Vox Pop: Should the DCLG take the lead on child trafficking issues?
Monday, September 6, 2010
Campaigners have called for the Department for Communities and Local Government (DCLG) to have control of child trafficking.
YES - Hannah Pearce, policy and advocacy manager, ECPAT UK
Children who have been trafficked are children first and foremost, and as such should be looked after by local authority children's services. This is a straightforward responsibility under the Children Act.
While the Home Office has a key strategic role in co-ordinating the UK's response to human trafficking this should not extend to the responsibility for the welfare of individual children.
Trafficking is a complex subject and necessarily involves co-ordination between several government departments, but the support for these children needs to be clearly managed by one department, the DCLG.
NO - Susie Ramsay, policy adviser, The Children's Society
We agree that the DCLG has a key role to play in ensuring that local authorities fulfil their statutory duties to vulnerable young people.
However, child trafficking is first and foremost a serious safeguarding issue, therefore the Department for Education should be the lead department to drive this agenda forward.

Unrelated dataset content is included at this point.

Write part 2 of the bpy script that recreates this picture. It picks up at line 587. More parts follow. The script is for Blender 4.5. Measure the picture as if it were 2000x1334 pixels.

A joined-up approach involving other government departments must be taken, which needs to include the Home Office, which will be crucial in convicting perpetrators.
YES - Lisa Nandy, Labour MP for Wigan
Finding and helping trafficked children involves social workers, education and healthcare professionals, immigration officers and the police. But unless one department leads, these children won't get the priority they deserve.
The Department for Children, Schools and Families (DCSF) was best placed to do this before it was axed. For trafficked children, the DCSF was a step forward as, for the first time, they were seen as child victims instead of an immigration problem.
Now that it has gone, the DCLG should lead. Others must up their game but unless one department champions these children across national and local government they will continue to be let down.
NO - Kamena Dorling, legal and policy officer, Children's Legal Centre
Ensuring the best interests of all migrant children are upheld, including those who have been trafficked, is of great concern to the Children's Legal Centre, as is the Home Office's duty to safeguard and promote the welfare of children.
The solution to child trafficking issues cannot easily be found by one department. However, responsibility for the welfare of trafficked children should, in the first instance, be that of the children's minister and the Department for Education, co-ordinating the actions of other government departments according to their specialist functions and abilities, and holding them to account.